Analysis. Trump has gone on the counterattack, threatening investigations against those who initiated the Russiagate investigation and turning his so-called ‘exoneration’ into an argument for his re-election in 2020.

Mueller report finds Trump was made in America

It looks like Donald Trump is a wholly genuine American phenomenon after all. This, above all, is the most striking takeaway from the outcome of the probe conducted by Robert Mueller, a quiet and industrious investigation that lasted 675 days and interviewed nearly 500 witnesses.

This finding stunned many who believed that Trump was just a puppet in the hands of a hostile foreign power—indeed, in those of America’s number one enemy: an agent of Moscow that somehow made it to the White House. Many had hopes that the investigation by the special prosecutor—seen as a savior to the homeland—would end up unmasking the president as a foreign agent and leading him out of the Oval Office in handcuffs.

Seeing Trump as an “enemy actor” coming from outside would make him easier to understand. It is, indeed, easier to consider him a foreign intrusion into a system that—according to the dominant view in the US—has always worked just fine (even when, to give one example, it unlawfully elected a president who unlawfully started a war in the Middle East that still hasn’t ended).

Ever since he was elected—and even before that—the Trump phenomenon has been seen as an anomaly, a painful detour from a fundamentally virtuous path, an inexplicable veering off course, if not simply the outcome of a long-term devious plot by the Russians. The New Yorker’s Masha Gessen notes that this theory “held the appeal of a secret answer to our catastrophe, one that would make the unimaginable suddenly explicable.”

Now, having gone all in on predicting Trump’s removal via judicial process by unmasking him as an agent in the service of Putin is proving to be a self-inflicted wound: “The dream of a sudden, magic resolution to the Trump tragedy is dead,” Gessen writes.

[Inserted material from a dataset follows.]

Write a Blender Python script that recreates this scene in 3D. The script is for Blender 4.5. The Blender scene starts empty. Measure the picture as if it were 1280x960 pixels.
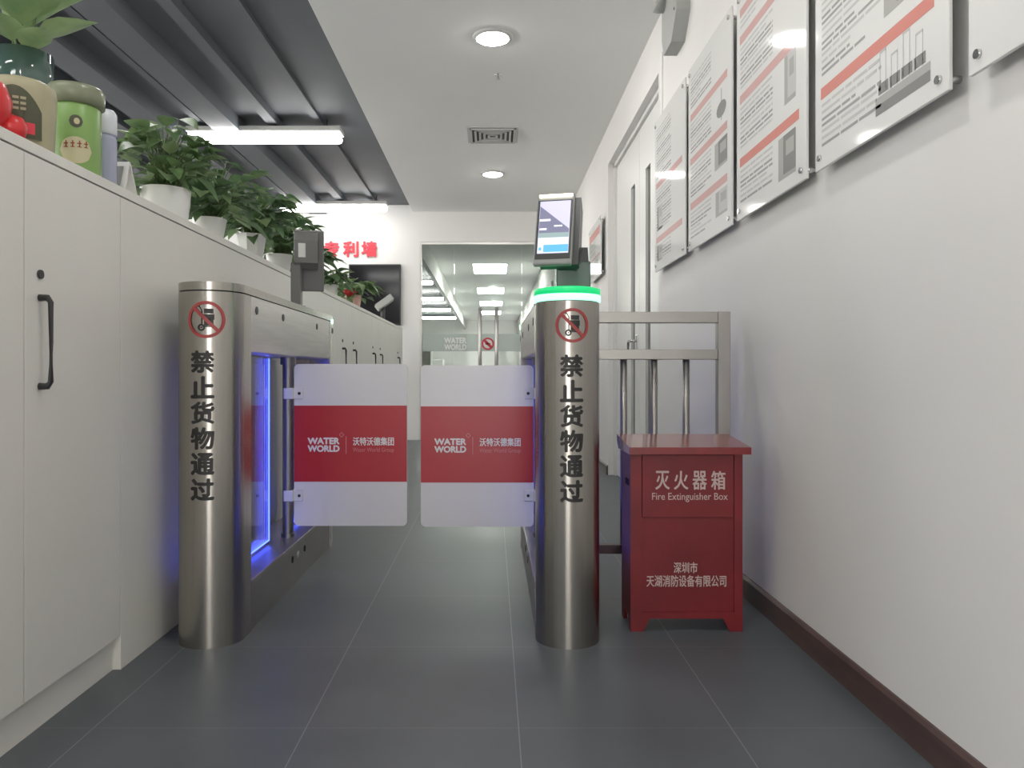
import bpy, bmesh, math, random
from mathutils import Vector, Matrix
PI = math.pi
sc = bpy.context.scene
COL = sc.collection
F, CX, CY, EYE = 950.0, 616.0, 467.0, 0.8        # focal length in px, vanishing point, eye height

# ------------------------------------------------------------------ camera, world, exposure
cam_d = bpy.data.cameras.new('camera'); cam = bpy.data.objects.new('camera', cam_d); COL.objects.link(cam)
cam.location = (0, 0, EYE); cam.rotation_euler = (PI / 2, 0, 0)
cam_d.sensor_width = 36.0; cam_d.lens = 36.0 * F / 1280
cam_d.shift_x = (640 - CX) / 1280; cam_d.shift_y = -(480 - CY) / 1280
cam_d.clip_start = 0.02; cam_d.clip_end = 100
sc.camera = cam
w = bpy.data.worlds.new('world'); sc.world = w; w.use_nodes = True
w.node_tree.nodes['Background'].inputs[0].default_value = (1.0, 0.965, 0.925, 1)
w.node_tree.nodes['Background'].inputs[1].default_value = 2.2
sc.view_settings.view_transform = 'Standard'; sc.view_settings.look = 'None'
sc.view_settings.exposure = 1.13; sc.view_settings.gamma = 1.0; sc.view_settings.use_curve_mapping = False
E_DOWN, E_PEND, E_FAR, E_BLUE, E_GREEN = 46.0, 7.0, 16.0, 3.3, 0.95

# ------------------------------------------------------------------ materials
M = {}
def mat(name, col, rough=0.5, metal=0.0, spec=0.5, coat=0.0, emit=None, estr=0.0, noise=0.0, nscale=8.0, alpha=None, aniso=0.0, stretch=None):
    m = bpy.data.materials.new(name); m.use_nodes = True
    nt = m.node_tree; b = nt.nodes['Principled BSDF']
    b.inputs['Base Color'].default_value = (*col, 1); b.inputs['Roughness'].default_value = rough
    b.inputs['Metallic'].default_value = metal; b.inputs['Specular IOR Level'].default_value = spec
    b.inputs['Coat Weight'].default_value = coat; b.inputs['Coat Roughness'].default_value = 0.04
    if aniso: b.inputs['Anisotropic'].default_value = aniso
    if emit: b.inputs['Emission Color'].default_value = (*emit, 1); b.inputs['Emission Strength'].default_value = estr
    if noise:
        tc = nt.nodes.new('ShaderNodeTexCoord'); n = nt.nodes.new('ShaderNodeTexNoise'); r = nt.nodes.new('ShaderNodeValToRGB')
        n.inputs['Scale'].default_value = nscale; n.inputs['Detail'].default_value = 6
        src = tc.outputs['Object']
        if stretch:
            mp = nt.nodes.new('ShaderNodeMapping'); mp.inputs['Scale'].default_value = stretch
            nt.links.new(src, mp.inputs[0]); src = mp.outputs[0]
        nt.links.new(src, n.inputs['Vector']); nt.links.new(n.outputs['Fac'], r.inputs[0])
        r.color_ramp.elements[0].position = 0.3; r.color_ramp.elements[1].position = 0.7
        r.color_ramp.elements[0].color = (*[max(0, c * (1 - noise)) for c in col], 1)
        r.color_ramp.elements[1].color = (*[min(1, c * (1 + noise)) for c in col], 1)
        nt.links.new(r.outputs[0], b.inputs['Base Color'])
    M[name] = m
    return m
def brushed(name, rot):
    nt = M[name].node_tree; b = nt.nodes['Principled BSDF']; t = nt.nodes.new('ShaderNodeTangent'); t.direction_type = 'RADIAL'; t.axis = 'Z'
    nt.links.new(t.outputs[0], b.inputs['Tangent']); b.inputs['Anisotropic'].default_value = 0.75; b.inputs['Anisotropic Rotation'].default_value = rot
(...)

However, the Russiagate story is unlikely to end with Attorney General Barr’s delivery of his summary of the Mueller report to the heads of the Judiciary Committees of the House and the Senate. The House, ruled by a Democratic majority, has already requested the disclosure of the whole report—and, as The New York Times underlines, it is the House that “has the power under the Constitution to decide for itself whether the president’s actions constituted ‘high crimes and misdemeanors’ that justify impeachment.”

There are also other ongoing judicial investigations, both at the state and federal level, on the dealings of the Trump Organization and the Trump charitable foundation, on Trump’s violation of the emoluments clause and on his misuse of campaign funds. Furthermore, many questions raised by the Manafort case, the firing of former FBI chief James Comey, and the cases involving Trump’s former attorney Michael Cohen still need to be answered.

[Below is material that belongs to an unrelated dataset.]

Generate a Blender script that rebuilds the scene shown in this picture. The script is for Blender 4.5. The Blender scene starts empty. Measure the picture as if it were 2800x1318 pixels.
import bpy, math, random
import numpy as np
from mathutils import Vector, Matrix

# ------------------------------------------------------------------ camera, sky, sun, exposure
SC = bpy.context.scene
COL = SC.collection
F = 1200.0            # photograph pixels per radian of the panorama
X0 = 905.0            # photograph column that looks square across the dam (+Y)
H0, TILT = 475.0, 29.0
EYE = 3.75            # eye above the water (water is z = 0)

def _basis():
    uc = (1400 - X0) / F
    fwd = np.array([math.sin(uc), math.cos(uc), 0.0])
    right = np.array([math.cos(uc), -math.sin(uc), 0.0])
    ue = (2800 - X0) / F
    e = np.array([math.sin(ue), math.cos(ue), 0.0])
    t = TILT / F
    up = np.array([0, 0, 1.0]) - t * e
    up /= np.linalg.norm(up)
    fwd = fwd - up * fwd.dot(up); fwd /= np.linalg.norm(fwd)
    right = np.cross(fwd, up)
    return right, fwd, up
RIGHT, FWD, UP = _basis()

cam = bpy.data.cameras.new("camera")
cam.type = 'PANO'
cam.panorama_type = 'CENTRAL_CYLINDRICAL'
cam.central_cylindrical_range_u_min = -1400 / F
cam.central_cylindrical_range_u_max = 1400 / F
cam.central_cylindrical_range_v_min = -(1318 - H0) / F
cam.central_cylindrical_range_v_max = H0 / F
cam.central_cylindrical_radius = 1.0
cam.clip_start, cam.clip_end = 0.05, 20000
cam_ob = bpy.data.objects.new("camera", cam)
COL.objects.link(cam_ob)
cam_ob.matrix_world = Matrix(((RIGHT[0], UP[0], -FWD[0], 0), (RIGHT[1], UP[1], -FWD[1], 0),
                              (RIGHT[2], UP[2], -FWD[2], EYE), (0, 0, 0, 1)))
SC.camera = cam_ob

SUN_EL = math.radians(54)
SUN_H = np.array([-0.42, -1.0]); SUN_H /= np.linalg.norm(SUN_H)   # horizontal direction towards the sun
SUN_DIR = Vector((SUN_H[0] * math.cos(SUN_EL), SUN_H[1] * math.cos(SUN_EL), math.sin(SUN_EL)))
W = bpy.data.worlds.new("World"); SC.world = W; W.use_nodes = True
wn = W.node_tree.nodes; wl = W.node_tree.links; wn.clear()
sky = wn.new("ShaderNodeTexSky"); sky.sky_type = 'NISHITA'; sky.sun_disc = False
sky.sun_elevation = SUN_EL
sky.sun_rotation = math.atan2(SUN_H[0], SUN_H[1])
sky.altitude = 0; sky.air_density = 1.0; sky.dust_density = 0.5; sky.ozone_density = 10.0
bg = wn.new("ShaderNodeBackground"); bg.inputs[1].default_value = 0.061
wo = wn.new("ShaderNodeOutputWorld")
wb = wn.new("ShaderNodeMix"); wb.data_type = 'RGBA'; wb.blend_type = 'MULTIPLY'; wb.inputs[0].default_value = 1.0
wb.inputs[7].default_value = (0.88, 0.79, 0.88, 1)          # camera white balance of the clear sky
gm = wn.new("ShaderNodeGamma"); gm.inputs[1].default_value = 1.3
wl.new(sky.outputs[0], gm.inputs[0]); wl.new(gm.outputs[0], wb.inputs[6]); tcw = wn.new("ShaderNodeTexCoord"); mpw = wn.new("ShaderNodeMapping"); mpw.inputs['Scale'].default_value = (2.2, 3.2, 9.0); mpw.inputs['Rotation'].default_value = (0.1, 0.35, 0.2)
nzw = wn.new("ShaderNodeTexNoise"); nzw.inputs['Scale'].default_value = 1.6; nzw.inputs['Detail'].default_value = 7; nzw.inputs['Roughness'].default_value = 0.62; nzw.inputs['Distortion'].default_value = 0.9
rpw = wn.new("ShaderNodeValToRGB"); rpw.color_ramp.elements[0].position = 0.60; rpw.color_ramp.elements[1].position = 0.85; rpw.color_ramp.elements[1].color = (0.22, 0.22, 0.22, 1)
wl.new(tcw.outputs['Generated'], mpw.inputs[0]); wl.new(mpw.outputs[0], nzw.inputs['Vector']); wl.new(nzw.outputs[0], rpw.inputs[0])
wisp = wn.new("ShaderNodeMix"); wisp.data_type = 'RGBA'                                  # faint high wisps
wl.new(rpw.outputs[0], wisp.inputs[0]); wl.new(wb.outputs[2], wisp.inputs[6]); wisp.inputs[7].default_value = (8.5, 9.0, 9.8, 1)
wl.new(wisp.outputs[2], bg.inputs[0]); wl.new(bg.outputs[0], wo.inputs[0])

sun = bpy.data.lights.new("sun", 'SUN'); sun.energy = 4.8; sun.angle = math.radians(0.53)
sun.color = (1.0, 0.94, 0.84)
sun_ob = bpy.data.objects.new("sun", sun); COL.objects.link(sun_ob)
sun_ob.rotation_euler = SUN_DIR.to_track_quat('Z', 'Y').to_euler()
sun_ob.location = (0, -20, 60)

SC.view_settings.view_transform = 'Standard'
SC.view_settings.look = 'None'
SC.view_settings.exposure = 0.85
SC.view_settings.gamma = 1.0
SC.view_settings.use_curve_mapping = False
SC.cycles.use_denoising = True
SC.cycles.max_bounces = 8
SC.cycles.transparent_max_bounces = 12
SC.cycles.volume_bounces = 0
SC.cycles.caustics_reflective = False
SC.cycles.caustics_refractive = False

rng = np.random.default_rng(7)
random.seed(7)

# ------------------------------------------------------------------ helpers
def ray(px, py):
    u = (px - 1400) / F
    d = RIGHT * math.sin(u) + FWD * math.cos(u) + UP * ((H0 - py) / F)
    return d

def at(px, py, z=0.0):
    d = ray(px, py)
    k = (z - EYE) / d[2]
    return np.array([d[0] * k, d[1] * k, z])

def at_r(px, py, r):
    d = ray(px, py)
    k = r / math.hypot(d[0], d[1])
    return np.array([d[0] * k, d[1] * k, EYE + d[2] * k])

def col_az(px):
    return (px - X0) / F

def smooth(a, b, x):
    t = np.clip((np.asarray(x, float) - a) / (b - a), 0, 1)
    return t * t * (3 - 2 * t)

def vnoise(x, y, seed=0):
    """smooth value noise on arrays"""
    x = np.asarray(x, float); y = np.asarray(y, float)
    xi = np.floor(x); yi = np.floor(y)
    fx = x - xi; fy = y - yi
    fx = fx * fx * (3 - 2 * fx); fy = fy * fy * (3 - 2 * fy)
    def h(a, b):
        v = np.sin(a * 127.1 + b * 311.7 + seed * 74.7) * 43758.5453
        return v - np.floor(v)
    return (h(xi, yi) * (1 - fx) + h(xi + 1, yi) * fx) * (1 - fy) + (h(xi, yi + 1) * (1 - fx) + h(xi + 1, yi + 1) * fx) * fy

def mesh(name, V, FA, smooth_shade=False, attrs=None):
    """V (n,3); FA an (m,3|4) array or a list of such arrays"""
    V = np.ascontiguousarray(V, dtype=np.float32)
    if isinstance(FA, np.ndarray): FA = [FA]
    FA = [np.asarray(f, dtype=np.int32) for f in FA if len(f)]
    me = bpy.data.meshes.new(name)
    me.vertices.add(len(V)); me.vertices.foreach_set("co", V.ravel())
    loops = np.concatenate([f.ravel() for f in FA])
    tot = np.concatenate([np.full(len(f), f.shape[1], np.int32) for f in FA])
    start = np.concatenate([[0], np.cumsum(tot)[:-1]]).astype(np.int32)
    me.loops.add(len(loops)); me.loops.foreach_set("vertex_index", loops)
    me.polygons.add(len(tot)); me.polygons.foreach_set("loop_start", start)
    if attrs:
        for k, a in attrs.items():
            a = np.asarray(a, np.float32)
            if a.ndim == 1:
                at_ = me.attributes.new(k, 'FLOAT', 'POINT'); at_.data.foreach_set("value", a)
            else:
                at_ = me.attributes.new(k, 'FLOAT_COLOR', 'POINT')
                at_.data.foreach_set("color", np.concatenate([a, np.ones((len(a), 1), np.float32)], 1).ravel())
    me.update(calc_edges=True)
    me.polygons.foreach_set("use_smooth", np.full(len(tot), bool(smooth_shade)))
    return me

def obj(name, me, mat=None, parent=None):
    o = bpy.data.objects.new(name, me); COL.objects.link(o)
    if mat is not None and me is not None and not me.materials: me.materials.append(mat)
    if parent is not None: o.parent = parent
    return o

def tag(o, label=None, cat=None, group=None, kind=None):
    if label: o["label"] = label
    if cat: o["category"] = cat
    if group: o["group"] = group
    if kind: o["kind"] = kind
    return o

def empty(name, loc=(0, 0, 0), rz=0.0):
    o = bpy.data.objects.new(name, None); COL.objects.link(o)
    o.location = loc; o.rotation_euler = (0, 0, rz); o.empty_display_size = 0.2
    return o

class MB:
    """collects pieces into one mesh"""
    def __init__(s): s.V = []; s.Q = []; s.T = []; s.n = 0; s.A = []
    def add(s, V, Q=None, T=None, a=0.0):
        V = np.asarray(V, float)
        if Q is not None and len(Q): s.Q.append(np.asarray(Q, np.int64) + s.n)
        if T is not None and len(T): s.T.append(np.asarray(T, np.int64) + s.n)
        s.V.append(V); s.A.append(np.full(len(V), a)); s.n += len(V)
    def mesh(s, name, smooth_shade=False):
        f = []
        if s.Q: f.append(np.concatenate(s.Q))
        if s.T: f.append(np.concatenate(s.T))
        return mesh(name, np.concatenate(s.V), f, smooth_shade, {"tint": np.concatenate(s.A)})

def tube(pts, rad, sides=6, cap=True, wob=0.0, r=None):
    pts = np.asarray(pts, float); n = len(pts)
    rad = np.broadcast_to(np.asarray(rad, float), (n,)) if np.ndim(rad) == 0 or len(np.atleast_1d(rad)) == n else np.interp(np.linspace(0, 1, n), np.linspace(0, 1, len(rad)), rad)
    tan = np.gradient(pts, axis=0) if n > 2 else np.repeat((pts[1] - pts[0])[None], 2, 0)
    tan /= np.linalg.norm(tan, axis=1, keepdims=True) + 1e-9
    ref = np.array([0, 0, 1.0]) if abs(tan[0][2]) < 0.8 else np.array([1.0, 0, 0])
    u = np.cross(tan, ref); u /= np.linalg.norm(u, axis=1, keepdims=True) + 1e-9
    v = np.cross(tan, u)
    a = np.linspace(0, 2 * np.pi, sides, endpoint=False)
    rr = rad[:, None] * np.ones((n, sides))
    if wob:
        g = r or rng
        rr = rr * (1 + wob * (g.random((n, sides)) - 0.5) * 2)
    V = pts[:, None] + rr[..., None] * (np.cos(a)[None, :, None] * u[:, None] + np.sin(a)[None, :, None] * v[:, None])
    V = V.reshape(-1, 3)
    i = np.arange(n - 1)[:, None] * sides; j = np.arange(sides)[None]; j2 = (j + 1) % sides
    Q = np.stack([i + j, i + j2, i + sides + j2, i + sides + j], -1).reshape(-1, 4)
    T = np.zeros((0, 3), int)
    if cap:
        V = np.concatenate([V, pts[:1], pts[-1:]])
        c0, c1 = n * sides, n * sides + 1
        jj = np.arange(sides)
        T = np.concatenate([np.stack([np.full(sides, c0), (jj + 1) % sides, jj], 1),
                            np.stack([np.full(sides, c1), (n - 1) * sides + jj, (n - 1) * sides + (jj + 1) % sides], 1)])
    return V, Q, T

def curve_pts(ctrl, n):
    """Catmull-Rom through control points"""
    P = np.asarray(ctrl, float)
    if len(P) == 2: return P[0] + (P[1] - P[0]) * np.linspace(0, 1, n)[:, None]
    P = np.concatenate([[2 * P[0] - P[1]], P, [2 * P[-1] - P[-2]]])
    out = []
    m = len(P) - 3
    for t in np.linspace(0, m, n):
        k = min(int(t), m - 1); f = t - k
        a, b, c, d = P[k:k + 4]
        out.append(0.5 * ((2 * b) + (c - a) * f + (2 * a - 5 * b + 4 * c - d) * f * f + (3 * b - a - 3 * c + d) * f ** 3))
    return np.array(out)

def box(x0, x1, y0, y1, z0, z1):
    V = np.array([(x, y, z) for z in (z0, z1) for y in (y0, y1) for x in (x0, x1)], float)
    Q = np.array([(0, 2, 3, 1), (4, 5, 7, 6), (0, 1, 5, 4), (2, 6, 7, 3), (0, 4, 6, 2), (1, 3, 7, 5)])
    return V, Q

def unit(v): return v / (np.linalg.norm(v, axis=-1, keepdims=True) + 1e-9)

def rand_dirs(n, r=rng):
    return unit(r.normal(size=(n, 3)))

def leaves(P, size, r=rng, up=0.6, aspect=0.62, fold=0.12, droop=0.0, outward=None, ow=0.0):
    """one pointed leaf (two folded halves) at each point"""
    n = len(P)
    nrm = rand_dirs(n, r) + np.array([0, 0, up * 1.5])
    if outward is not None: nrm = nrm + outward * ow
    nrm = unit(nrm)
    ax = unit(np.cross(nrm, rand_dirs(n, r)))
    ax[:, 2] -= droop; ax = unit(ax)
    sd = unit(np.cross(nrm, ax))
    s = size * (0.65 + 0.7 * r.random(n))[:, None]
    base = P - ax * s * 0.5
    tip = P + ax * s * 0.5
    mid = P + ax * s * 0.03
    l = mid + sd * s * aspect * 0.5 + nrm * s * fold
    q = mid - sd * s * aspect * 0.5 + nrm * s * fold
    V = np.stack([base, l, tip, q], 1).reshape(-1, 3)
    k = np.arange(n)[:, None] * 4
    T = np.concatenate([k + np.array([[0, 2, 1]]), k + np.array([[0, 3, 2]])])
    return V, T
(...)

It should also be stressed that only a summary of the report by Trump’s handpicked Attorney General William Barr has been made public. It does contain the key sentence that Trump has seized on: “The Special Counsel’s investigation did not find that the Trump campaign or anyone associated with it conspired or coordinated with Russia in its efforts to influence the 2016 presidential election.”

These summarizing words are serving as the pretext for Trump to go on the counterattack, threatening investigations against those who initiated the Russiagate investigation, and, most importantly, giving him an opportunity to make what he calls his “exoneration” into an argument for his re-election in 2020. Going forward, he will be even more emboldened in his denunciations of a “witch hunt” against him orchestrated by the liberals and the media, already a very engaging topic for his fans at the endless rallies of his permanent electoral campaign.

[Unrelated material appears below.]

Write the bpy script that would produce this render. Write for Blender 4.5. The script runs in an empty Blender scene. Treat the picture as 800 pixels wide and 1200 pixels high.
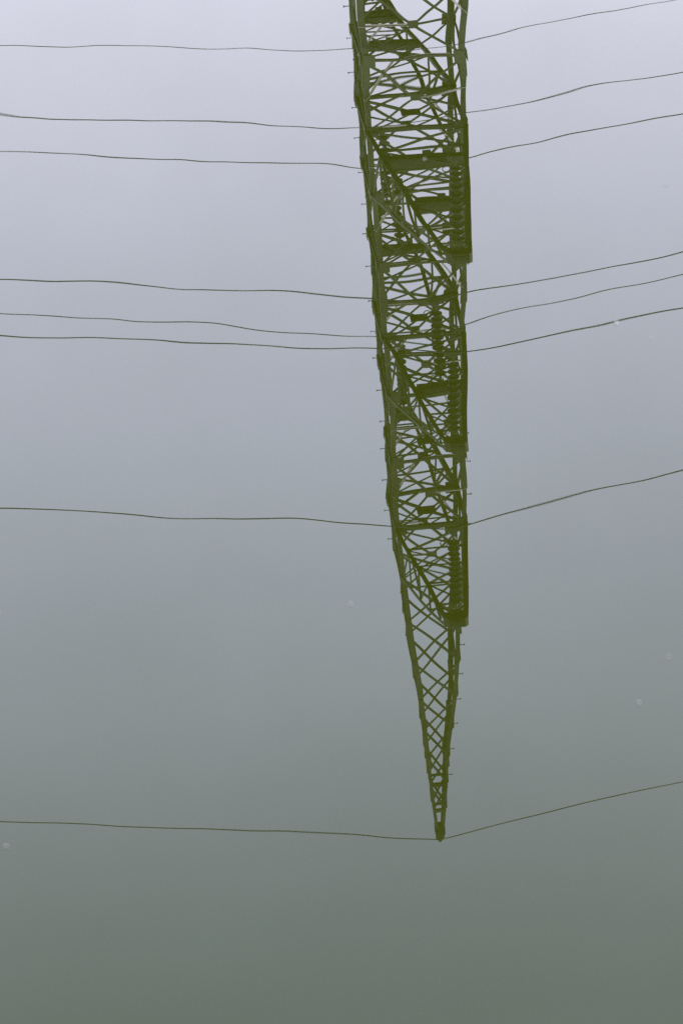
# A calm pond mirrors a lattice power pylon and its wires.  The camera stands on the near
# bank and looks DOWN at the water; pylon, arms, insulators, wires and sky are real and are
# seen only through the water's own mirror reflection.
import bpy, bmesh, math, random
from mathutils import Vector, Matrix, Quaternion
random.seed(7)
SC = bpy.context.scene
COL = SC.collection
R = math.radians

# ------------------------------------------------------------------ materials
def new_mat(name):
    m = bpy.data.materials.new(name); m.use_nodes = True
    nt = m.node_tree
    return m, nt, nt.nodes['Principled BSDF']

def noise(nt, scale, detail=4, rough=0.55, coord='Object'):
    tc = nt.nodes.new('ShaderNodeTexCoord')
    n = nt.nodes.new('ShaderNodeTexNoise')
    n.inputs['Scale'].default_value = scale
    n.inputs['Detail'].default_value = detail
    n.inputs['Roughness'].default_value = rough
    nt.links.new(tc.outputs[coord], n.inputs['Vector'])
    return n

def ramp(nt, src, stops):
    r = nt.nodes.new('ShaderNodeValToRGB')
    el = r.color_ramp.elements
    while len(el) < len(stops): el.new(0.5)
    for e, (p, c) in zip(el, stops):
        e.position = p; e.color = (*c, 1)
    nt.links.new(src, r.inputs['Fac'])
    return r

def simple_mat(name, c0, c1, scale, rough=0.6, metal=0.0, bump=0.0):
    m, nt, b = new_mat(name)
    n = noise(nt, scale)
    r = ramp(nt, n.outputs['Fac'], [(0.3, c0), (0.7, c1)])
    nt.links.new(r.outputs['Color'], b.inputs['Base Color'])
    b.inputs['Roughness'].default_value = rough
    b.inputs['Metallic'].default_value = metal
    if bump:
        bp = nt.nodes.new('ShaderNodeBump'); bp.inputs['Distance'].default_value = bump
        nt.links.new(n.outputs['Fac'], bp.inputs['Height'])
        nt.links.new(bp.outputs['Normal'], b.inputs['Normal'])
    return m

STEEL = simple_mat('galvanised_steel', (.030, .036, .016), (.190, .200, .105), 1.1, .6, .0)
GLINT = simple_mat('glint_tinted_steel', (.60, .56, .46), (.75, .70, .56), 5.0, .32, .9)  # same steel made pale and warm, so glints are put into the colour
PLATE = simple_mat('weathered_plate_steel', (.045, .043, .022), (.095, .088, .05), 4.0, .65, .0)
PORC = simple_mat('glazed_porcelain', (.022, .019, .015), (.035, .030, .022), 8.0, .4)
CABLE = simple_mat('aluminium_cable', (.13, .13, .13), (.22, .22, .22), 20.0, .55, .5)
SOIL = simple_mat('grassy_bank', (.04, .055, .02), (.09, .08, .045), 1.5, .95, 0, .05)
CONC = simple_mat('concrete', (.30, .29, .27), (.42, .41, .38), 5.0, .85)
FLUFF = simple_mat('pale_fluff', (.135, .128, .117), (.175, .166, .152), 300.0, .9)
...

While the Democrats seem caught off guard by the result of the Mueller investigation and haven’t put up a unified front, with House Speaker Nancy Pelosi apparently ruling out the possibility of starting an impeachment procedure against Trump, the media are the ones hardest hit. Contempt and hatred toward the establishment and progressive media—The New York Times, The Washington Post, Newsweek, The New Yorker, CNN, MSNBC—is the most defining feature of this presidency. And, while the feelings are mutual, there is a certain interest—indeed, a financial one—on the part of the media in this dynamic continuing.

The crisis of the old media was unexpectedly mitigated by the emergence on the scene of a president who is a media personality, and who, as in a funhouse mirror, has been magnified into a larger-than-life figure, something he benefits from in order to rally his base, for whom he has been skillfully playing the role of the heroic victim of the hated elites. At the same time, he produces an endless stream of ratings-generating material every day for the newspapers and talk shows.

The media filled up the void left behind by the lack of a political direction on the part of the Democrats, who were stunned by Hillary Clinton’s unexpected defeat and took a long time to regain their composure. By winning control of the House last November, the Democrats have made a surprising recovery, also thanks to new candidates pushed up by a remarkable level of grassroots mobilization.

The most important thing is for this activist energy to be used to build up a political alternative to Trump ahead of the 2020 presidential elections, with no more illusions of a judicial deus ex machina—a prospect which mostly had the effect of selling more newspapers, rather than earning actual votes for the Democrats.